While the HEOS Bar can work with a TV’s remote, a small remote is supplied. The soundbar can also be operated via the impressive-looking HEOS App, which allows streaming of music from Spotify Connect, Deezer, Rhapsody, Pandora, TuneIn, SoundCloud, Tidal and web radio. Consequently, there’s no front panel display.

Specifications

Soundbars often make massive compromises when it comes to connectivity. Not so the Denon HEOS Bar, which has four HDMI inputs (4K-compatible HDMI 2.0a HDCP 2.2 inputs, as well as one ARC-compatible output) alongside optical and coaxial audio inputs, a 3.5mm stereo jack, a USB slot and an Ethernet LAN slot. 

Wi-Fi is also here, as well as aptX Bluetooth for high-quality streaming from a phone or tablet, but the HEOS Bar uses the 5GHz band, not Wi-Fi, to connect to any HEOS speakers that might be used as wireless rears. For our demo, it was a pair of HEOS 1 speakers that were connected about five metres away, but that can stretch to 10 metres.

Behind the baffle are nine high-performance drivers in a 45-degree configuration. The HEOS Bar also has DTS Master Audio, Dolby True HD decoding and support for Hi-Res audio. It’s also got four IR repeaters, so it can act as a no-fail repeater for TV remote controls. 

Also previewed by Denon was a compact, wireless AV receiver, the HEOS AVR ($999 / £799 / AU$1,299), which seems to be for people who have some speakers they don’t want to swap-out for wireless versions.

Though the main selling point is certainly its compatibility with Denon’s HEOS wireless multi-room tech, this is a versatile AV receiver; it’s a five-channel machine, and it’s possible to wire-in any existing speakers and a subwoofer, or use Denon’s multi-room HEOS speakers to go completely wireless, or go for a mix of both.

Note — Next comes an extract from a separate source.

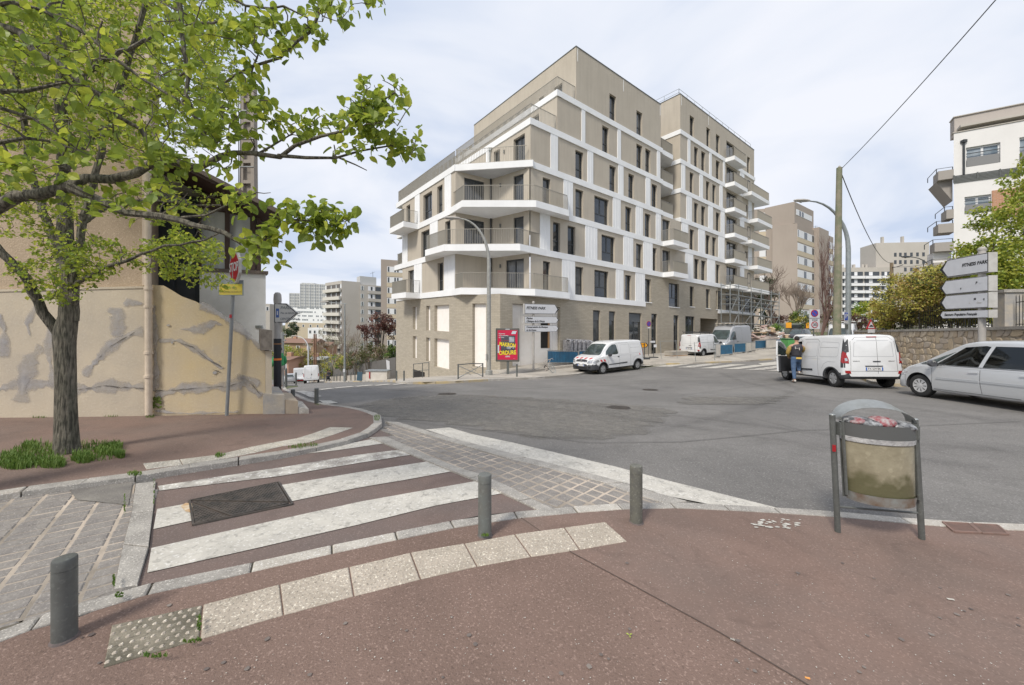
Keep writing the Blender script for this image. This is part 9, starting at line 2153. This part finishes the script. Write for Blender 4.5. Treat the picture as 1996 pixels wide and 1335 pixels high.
# ------------------------------------------------------------ people
skin_c = mat('skin',(.42,.25,.17),.6); jeans = mat('blue_jeans',(.055,.10,.19),.9,(.10,.16,.27),9,.8,bump=.4,coords='Object'); vest = mat('dark_padded_vest',(.035,.033,.042),.65); must = mat('mustard_sleeve',(.38,.26,.07),.85,(.30,.20,.05),12,.8)
shoe = mat('pale_trainer',(.55,.52,.48),.7); hair_m = mat('dark_hair',(.018,.014,.012),.8,bump=1,bscale=80); navy = mat('navy_clothes',(.02,.022,.035),.85); greenj = mat('green_jacket',(.03,.26,.09),.7)
def skin_mesh(name,joints,edges,m,parent,levels=2,root=0):
    """joints: {key: (x, y, z, rx[, ry])}"""
    keys = list(joints); me = bpy.data.meshes.new(name); me.from_pydata([joints[k][:3] for k in keys],[(keys.index(a),keys.index(b)) for a,b in edges],[])
    me.materials.append(m); o = link(bpy.data.objects.new(name,me),parent); md = o.modifiers.new('skin','SKIN'); md.use_smooth_shade = True
    if not me.skin_vertices: 
        bpy.context.view_layer.objects.active = o; o.select_set(True)
    sv = me.skin_vertices[0].data
    for i,k in enumerate(keys): j = joints[k]; sv[i].radius = (j[3],j[4] if len(j) > 4 else j[3]); sv[i].use_root = (i == root)
    s_ = o.modifiers.new('sub','SUBSURF'); s_.levels = levels; s_.render_levels = levels; return o
def person(label,pos,rz,pose,hgt=1.8,top_m=None,arm_m=None,leg_m=None,vest_m=None,detail=True):
    root = thing('person',label,'person',pos,rz); k = hgt / 1.8
    J = {n: tuple(v * k for v in p) for n,p in pose.items()}
    E = [('pelvis','waist'),('waist','chest'),('chest','upchest'),('upchest','neck'),('neck','headb'),('headb','head'),('head','crown')]
    for s in 'LR': E += [('upchest','sh' + s),('sh' + s,'el' + s),('el' + s,'wr' + s),('wr' + s,'palm' + s),('pelvis','hip' + s),('hip' + s,'kn' + s),('kn' + s,'an' + s),('an' + s,'toe' + s)]
    body = skin_mesh('body',J,E,skin_c,root)
    def grown(keys,extra,m,nm,ov=None):
        d = {q: (*J[q][:3],*[v + extra for v in J[q][3:]]) for q in keys}; 
        for q,v in (ov or {}).items(): d[q] = v
        ks = set(d); return skin_mesh(nm,d,[e for e in E if e[0] in ks and e[1] in ks],m,root)
    mixp = lambda a,b,t,r: tuple(J[a][i] * (1 - t) + J[b][i] * t for i in range(3)) + (r,)
    grown(['pelvis','hipL','knL','anL','hipR','knR','anR','waist'],.016,leg_m or jeans,'trousers',{'pelvis': (*J['pelvis'][:3],.165,.15),'waist': mixp('pelvis','waist',.9,.15),'anL': mixp('knL','anL',.93,.062),'anR': mixp('knR','anR',.93,.062)})
    grown(['pelvis','waist','chest','upchest','neck','shL','shR'],.055,vest_m or vest,'vest',{'pelvis': mixp('pelvis','waist',.15,.175),'neck': mixp('upchest','neck',.75,.085),'shL': mixp('upchest','shL',1.0,.105),'shR': mixp('upchest','shR',1.0,.105)})
    for s in 'LR':
        grown(['sh' + s,'el' + s,'wr' + s],.026,arm_m or must,'sleeve',{'sh' + s: mixp('upchest','sh' + s,.95,.098),'wr' + s: mixp('el' + s,'wr' + s,.92,.043)})
        a,t = Vector(J['an' + s][:3]),Vector(J['toe' + s][:3]); d = (t - a); d.z = 0; d = d.normalized() if d.length > .01 else Vector((0,1,0)); mb = MB(); c = a + d * .06 + Vector((0,0,-.045)); sd_ = Vector((-d.y,d.x,0)); rows = []
        for u_,w_,h0,h1 in ((-.14,.03,.0,.05),(-.10,.043,-.01,.09),(0,.048,-.01,.085),(.10,.05,-.01,.055),(.16,.035,-.008,.035)): rows.append([c + d * u_ + sd_ * w_ + Vector((0,0,h0)),c + d * u_ - sd_ * w_ + Vector((0,0,h0)),c + d * u_ - sd_ * w_ * .8 + Vector((0,0,h1)),c + d * u_ + sd_ * w_ * .8 + Vector((0,0,h1))])
        V = [p for r_ in rows for p in r_]; mb._add(V,[(i * 4 + j,i * 4 + (j + 1) % 4,(i + 1) * 4 + (j + 1) % 4,(i + 1) * 4 + j) for i in range(4) for j in range(4)] + [(3,2,1,0),(16,17,18,19)]); o = mb.build('shoe',shoe,root); q = o.modifiers.new('s','SUBSURF'); q.levels = 1; q.render_levels = 1
        # fingers
        w0,p0 = Vector(J['wr' + s][:3]),Vector(J['palm' + s][:3]); d = (p0 - w0).normalized(); sd_ = d.cross(Vector((0,0,1))); sd_ = sd_.normalized() if sd_.length > .1 else Vector((0,1,0)); hm = MB()
        for f_ in range(4): b = p0 + sd_ * (f_ - 1.5) * .018; ln = (.06,.07,.065,.05)[f_]; hm.tube([b - d * .02,b + d * ln * .5,b + d * ln * .85 + Vector((0,0,-.012)),b + d * ln + Vector((0,0,-.028))],[.009,.009,.008,.006],6)
        hm.tube([w0.lerp(p0,.4) - sd_ * .02,w0.lerp(p0,.8) - sd_ * .045,p0 - sd_ * .05 + d * .015],[.011,.010,.008],6); hm.build('fingers',skin_c,root)
    if detail:
        h = Vector(J['head'][:3]); mb = MB(); rows = []; bm = bmesh.new(); bmesh.ops.create_icosphere(bm,subdivisions=3,radius=1)
        for v in bm.verts:
            n = v.co.normalized(); r_ = (.088,.108,.118); v.co = Vector((n.x * r_[0],n.y * r_[1] - .008,n.z * r_[2] + .015)) * (1.0 if (n.z > -.35 and n.y < .45) or n.z > .55 else .82) + h
        me = bpy.data.meshes.new('hair'); bm.to_mesh(me); bm.free(); me.materials.append(hair_m); me.polygons.foreach_set('use_smooth',[True] * len(me.polygons)); link(bpy.data.objects.new('hair',me),root)
        for sx in (-1,1): e = MB(); e.lathe([(.001,-.012),(.022,-.008),(.026,.004),(.001,.012)],h + Vector((sx * .084,0,-.012)),axis='X',n=10); e.build('ear',skin_c,root)
        e = MB(); e.tube([h + Vector((0,.088,.015)),h + Vector((0,.118,-.02)),h + Vector((0,.09,-.03))],[.008,.014,.008],6); e.build('nose',skin_c,root)
        for sx in (-1,1): e = MB(); e.lathe([(.001,-.006),(.012,0),(.001,.008)],h + Vector((sx * .032,.092,.01)),axis='Y',n=8); e.build('eye',shoe,root)
        e = MB(); e.box(h + Vector((0,.094,-.055)),(.045,.012,.008)); e.build('mouth',sign_red,root)
    return root
man = {'pelvis': (0,0,.95,.125,.105),'waist': (0,.0,1.10,.12,.10),'chest': (.01,.02,1.27,.145,.11),'upchest': (.015,.03,1.42,.13,.10),'neck': (.02,.05,1.53,.055),'headb': (.025,.065,1.60,.065,.07),'head': (.03,.075,1.68,.082,.098),'crown': (.03,.075,1.745,.06,.07),
       'shL': (-.185,.03,1.42,.062),'elL': (-.27,.02,1.14,.046),'wrL': (-.20,.20,.98,.031),'palmL': (-.17,.27,.95,.036),'shR': (.20,.05,1.42,.062),'elR': (.27,.22,1.22,.046),'wrR': (.22,.44,1.20,.031),'palmR': (.20,.51,1.20,.036),
       'hipL': (-.085,0,.90,.095),'knL': (-.075,.03,.50,.062),'anL': (-.05,-.02,.10,.042),'toeL': (-.08,.13,.04,.035),'hipR': (.09,.0,.90,.095),'knR': (.13,.30,.70,.064),'anR': (.14,.22,.40,.042),'toeR': (.15,.36,.33,.035)}
pm = G(1552,746.5,0); pman = person('man in dark padded vest, mustard sleeves and jeans leaning into the open van',pm,-.45,man,hgt=1.88)
pq = MB()
for z in np.arange(1.02,1.46,.055): 
    n = 20; r0 = .158 if z < 1.2 else .178; pq.tube([(.005 + (r0 + .02) * math.cos(a),.012 + .172 * math.sin(a),z * 1.044) for a in np.linspace(0,2 * PI,n)],.004,4,caps=False)
pq.build('quilting',mat('vest_seam',(.012,.012,.015),.9),pman)
pq = MB(); pq.box((-.06,-.172,1.42),(.02,.008,.10)); pq.box((.07,-.172,1.38),(.02,.008,.10)); pq.box((.0,-.172,1.40),(.09,.006,.012)); pq.build('white_print',shoe,pman)
pq = MB(); pq.box((.06,-.13,1.01),(.18,.04,.07)); pq.build('shirt_hem',mat('yellow_hem',(.60,.40,.08),.8),pman)
walk = {**man,'knR': (.11,.14,.50,.062),'anR': (.12,.02,.10,.042),'toeR': (.13,.16,.04,.035),'knL': (-.08,.10,.50,.062),'anL': (-.08,-.16,.12,.042),'toeL': (-.08,.0,.05,.035),'elR': (.26,.0,1.15,.046),'wrR': (.25,.16,.96,.031),'palmR': (.25,.22,.91,.036)}
person('person in dark clothes walking on the far pavement right of the cargo van',ground_at(642.5,58,.1),2.6,walk,1.75,vest_m=navy,arm_m=navy,leg_m=navy)
person('second dark-clothed person beside the first near the end of the grey fence',ground_at(639.5,59.5,.1),2.4,walk,1.7,vest_m=navy,arm_m=navy,leg_m=navy)
person('person in a green jacket half hidden behind the black-wrapped sign post',ground_at(545.5,14.5,.07),1.2,walk,1.65,vest_m=greenj,arm_m=greenj,leg_m=mat('pale_trousers',(.4,.36,.32),.9))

It also works with the same Denon HEOS subwoofer as the HEOS Bar. You can even attach the HEOS AVR to the HEOS Bar and let it drive two wired rear speakers. Like the HEOS Bar, it has no front panel display.

Early verdict

Denon’s HEOS Bar is hugely impressive; musical and muscular, even without the subwoofer in tow. Listening to Pink Floyd’s Money, with a pair of HEOS 1 multiform speakers attached as wireless rears, the soundbar hugely impressed, delivering plenty of power and some very effective surround sound effects. However, even without the rears, the soundstage was impressively wide; the shakes of coins in the song were stretched far beyond the physical footprint of the soundbar.

When the sound effects cease, the vocals begin and the instruments fully kick in, the HEOS Bar spits out impressively coherent guitar and bass, with plenty of both detail and low-frequency action. But what really blew us away was when the subwoofer was deactivated; the drop in bass performance was surprisingly slight. 

Is it a better all-in-one than the Sonos Playbar? We’ll have to wait for a proper review to answer that, but if there’s room for an audiophile, home cinema-quality soundbar with wireless options, Denon’s HEOS Bar might just fill it.